Shared by B. DENISE HODGINS

What do common worlding methods put into play, and are we suitably prepared and adequately accountable? Mobilizing multimodal research narratives that engage with/in the complex, inequitable worlds we inherit, inhabit and bequeath is a matter of urgent concern. Re-imaginations of humanist inquiry have generated possibilities for thinking-doing research and pedagogy when once-deemed-stable identifiers are rendered unstable, fluctuating, moving, becoming. Educators and researchers have long challenged traditional methods from social justice and equity perspectives, and increasingly call for a reassembling of the field to address 21st-century issues. A common worlds ethic calls for cultivating “methodologies that intentionally, carefully and resolutely work to refuse the dominance of Euro-Western neoliberal touchstones and experiment with speculative, multiple, situated enactments of post-qualitative research to come” (Hodgins, 2019, p. 14).

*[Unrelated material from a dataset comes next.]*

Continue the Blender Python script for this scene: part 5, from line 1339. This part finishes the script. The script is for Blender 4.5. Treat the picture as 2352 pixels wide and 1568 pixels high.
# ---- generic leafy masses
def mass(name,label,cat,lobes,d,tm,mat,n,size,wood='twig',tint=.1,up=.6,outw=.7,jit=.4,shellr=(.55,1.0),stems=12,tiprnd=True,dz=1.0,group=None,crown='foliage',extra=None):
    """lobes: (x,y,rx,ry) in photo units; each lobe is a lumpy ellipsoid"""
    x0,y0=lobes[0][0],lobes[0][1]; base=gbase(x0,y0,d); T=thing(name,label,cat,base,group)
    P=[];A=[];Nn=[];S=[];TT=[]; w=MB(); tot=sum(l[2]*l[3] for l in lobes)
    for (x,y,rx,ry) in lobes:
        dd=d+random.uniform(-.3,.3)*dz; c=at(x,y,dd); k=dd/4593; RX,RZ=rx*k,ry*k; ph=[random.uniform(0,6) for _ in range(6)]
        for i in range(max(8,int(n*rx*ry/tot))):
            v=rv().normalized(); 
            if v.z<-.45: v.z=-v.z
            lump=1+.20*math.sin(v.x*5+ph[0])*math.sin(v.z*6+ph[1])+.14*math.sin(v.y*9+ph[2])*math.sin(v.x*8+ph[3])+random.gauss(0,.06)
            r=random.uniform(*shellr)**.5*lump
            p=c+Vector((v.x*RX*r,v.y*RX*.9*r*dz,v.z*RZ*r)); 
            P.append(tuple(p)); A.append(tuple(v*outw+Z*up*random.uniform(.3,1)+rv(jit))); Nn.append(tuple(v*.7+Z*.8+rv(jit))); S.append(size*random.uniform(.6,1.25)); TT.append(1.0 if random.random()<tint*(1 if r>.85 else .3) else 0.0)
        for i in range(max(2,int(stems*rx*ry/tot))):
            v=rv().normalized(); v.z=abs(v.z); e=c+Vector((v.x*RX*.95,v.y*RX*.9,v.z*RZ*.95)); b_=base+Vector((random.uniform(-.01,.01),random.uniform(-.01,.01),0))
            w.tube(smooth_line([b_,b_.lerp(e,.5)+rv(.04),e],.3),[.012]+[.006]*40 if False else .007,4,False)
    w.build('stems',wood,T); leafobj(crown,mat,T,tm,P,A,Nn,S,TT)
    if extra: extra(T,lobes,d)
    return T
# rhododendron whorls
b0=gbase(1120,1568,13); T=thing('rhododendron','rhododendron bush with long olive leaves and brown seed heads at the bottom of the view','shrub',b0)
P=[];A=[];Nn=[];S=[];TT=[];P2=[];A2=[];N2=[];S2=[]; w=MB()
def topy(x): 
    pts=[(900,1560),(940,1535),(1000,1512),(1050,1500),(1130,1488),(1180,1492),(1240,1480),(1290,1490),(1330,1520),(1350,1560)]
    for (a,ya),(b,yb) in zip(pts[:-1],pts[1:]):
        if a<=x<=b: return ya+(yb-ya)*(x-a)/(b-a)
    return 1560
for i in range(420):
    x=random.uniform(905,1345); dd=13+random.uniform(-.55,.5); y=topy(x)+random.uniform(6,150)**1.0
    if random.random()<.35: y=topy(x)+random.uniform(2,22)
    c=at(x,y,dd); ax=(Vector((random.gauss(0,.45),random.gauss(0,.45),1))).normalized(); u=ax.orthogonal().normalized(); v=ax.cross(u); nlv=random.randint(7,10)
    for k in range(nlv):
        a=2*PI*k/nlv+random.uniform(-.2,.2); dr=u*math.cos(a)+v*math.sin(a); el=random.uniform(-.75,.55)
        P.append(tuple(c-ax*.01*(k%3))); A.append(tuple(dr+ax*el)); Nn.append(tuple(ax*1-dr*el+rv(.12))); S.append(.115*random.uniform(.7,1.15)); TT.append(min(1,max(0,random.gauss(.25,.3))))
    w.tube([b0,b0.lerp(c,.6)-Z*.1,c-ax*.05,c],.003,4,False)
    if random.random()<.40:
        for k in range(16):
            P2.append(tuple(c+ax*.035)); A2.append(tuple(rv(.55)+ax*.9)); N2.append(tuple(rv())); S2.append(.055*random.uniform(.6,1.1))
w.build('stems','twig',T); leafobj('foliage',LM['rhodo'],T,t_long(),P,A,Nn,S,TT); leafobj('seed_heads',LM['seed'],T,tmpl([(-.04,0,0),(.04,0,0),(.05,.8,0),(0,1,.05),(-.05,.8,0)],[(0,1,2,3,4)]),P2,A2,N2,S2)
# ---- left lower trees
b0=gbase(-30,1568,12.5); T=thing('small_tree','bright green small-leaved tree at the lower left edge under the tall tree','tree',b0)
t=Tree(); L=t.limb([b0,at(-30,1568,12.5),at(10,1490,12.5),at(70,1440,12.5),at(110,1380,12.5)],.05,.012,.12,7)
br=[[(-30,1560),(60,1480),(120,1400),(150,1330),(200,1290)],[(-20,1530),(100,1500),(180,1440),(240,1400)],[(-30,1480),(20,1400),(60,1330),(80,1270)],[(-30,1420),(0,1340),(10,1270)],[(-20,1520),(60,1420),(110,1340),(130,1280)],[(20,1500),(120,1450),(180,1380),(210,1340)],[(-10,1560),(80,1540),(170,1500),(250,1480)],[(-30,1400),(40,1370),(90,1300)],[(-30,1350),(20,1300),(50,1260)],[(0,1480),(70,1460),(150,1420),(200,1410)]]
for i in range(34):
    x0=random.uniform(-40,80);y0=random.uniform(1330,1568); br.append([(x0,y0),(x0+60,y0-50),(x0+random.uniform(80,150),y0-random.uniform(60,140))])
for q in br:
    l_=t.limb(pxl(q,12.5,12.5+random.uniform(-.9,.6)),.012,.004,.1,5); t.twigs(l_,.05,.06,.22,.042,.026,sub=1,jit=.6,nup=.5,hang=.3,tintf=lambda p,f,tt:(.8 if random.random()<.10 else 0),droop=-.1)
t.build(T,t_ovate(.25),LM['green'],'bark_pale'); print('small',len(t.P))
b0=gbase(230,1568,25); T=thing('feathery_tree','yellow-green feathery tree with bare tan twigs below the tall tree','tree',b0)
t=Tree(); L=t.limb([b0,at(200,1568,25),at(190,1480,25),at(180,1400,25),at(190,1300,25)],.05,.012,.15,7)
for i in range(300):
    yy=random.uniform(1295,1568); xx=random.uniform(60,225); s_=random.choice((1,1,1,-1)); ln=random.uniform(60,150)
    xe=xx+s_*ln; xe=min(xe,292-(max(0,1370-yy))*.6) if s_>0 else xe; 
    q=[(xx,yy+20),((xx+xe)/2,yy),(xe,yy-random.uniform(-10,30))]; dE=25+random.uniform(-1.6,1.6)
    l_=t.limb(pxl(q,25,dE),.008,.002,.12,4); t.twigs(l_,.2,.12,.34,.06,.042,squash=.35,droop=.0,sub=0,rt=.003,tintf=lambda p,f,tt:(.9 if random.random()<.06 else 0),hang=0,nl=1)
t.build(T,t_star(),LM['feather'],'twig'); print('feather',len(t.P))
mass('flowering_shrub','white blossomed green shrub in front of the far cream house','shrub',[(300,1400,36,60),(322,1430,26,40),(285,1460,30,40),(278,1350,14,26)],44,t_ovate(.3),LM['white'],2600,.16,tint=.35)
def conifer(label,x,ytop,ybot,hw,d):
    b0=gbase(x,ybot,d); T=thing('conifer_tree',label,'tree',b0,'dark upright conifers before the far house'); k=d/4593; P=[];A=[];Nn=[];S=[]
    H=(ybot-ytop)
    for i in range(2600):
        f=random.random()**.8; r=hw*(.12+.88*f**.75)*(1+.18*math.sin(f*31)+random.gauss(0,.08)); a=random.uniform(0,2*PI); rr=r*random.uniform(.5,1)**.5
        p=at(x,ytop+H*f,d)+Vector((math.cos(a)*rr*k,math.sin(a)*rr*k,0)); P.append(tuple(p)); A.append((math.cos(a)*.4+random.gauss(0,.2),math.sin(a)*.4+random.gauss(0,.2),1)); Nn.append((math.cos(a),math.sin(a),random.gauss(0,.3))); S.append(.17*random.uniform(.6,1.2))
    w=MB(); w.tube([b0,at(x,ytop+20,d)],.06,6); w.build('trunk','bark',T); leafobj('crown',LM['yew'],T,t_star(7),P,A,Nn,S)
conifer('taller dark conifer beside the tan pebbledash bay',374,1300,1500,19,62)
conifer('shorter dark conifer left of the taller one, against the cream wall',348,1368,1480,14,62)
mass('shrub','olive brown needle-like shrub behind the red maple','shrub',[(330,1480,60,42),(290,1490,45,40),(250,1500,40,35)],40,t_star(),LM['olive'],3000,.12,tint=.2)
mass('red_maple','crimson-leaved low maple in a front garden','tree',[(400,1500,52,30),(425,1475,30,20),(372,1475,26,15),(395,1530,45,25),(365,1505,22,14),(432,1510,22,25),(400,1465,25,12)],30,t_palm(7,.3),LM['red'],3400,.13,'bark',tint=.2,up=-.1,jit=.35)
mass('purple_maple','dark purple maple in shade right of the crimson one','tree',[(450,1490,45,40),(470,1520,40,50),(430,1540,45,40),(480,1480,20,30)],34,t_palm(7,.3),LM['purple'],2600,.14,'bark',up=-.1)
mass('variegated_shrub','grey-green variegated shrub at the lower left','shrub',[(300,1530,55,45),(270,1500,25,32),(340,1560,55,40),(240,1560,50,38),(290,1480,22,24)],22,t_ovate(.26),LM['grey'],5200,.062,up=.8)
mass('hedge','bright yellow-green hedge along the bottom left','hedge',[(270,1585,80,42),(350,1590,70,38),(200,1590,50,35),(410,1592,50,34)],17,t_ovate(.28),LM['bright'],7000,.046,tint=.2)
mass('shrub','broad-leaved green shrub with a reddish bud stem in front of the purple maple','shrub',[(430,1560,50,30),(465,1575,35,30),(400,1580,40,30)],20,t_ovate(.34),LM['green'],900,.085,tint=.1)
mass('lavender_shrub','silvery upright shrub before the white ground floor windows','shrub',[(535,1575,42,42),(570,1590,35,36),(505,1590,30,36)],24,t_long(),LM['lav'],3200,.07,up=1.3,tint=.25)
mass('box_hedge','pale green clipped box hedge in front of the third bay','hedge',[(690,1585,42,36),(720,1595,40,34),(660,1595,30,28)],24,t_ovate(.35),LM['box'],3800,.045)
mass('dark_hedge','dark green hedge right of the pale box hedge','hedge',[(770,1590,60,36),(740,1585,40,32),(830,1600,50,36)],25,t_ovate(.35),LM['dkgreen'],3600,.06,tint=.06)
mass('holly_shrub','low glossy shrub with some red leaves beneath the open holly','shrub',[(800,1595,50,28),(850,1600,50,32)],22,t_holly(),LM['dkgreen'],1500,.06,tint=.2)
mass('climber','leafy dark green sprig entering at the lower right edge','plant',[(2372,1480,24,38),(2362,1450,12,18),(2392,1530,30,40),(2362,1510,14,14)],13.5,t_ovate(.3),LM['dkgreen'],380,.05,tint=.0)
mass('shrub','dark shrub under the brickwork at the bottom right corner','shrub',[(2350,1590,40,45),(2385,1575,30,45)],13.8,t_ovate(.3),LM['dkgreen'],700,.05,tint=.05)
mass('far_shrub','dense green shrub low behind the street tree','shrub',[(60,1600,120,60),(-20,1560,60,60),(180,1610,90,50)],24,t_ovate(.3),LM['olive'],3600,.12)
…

How do we persevere in our researching efforts if, in the words of Patti Lather (2015), “what (post)qualitative research offers is no match for what we want from it” (p. 13)?


References

Hodgins, B.D. (2019). Introduction. In B.D. Hodgins (Ed.), Feminist research for 21st-century childhoods: Common worlds methods (pp. 1-22). London, England: Bloomsbury Publishing.

Lather, P. (2015). Against proper objects: Toward the diversely qualitative. Summer Institute in Qualitative Research. Manchester Metropolitan University July 6, 2015.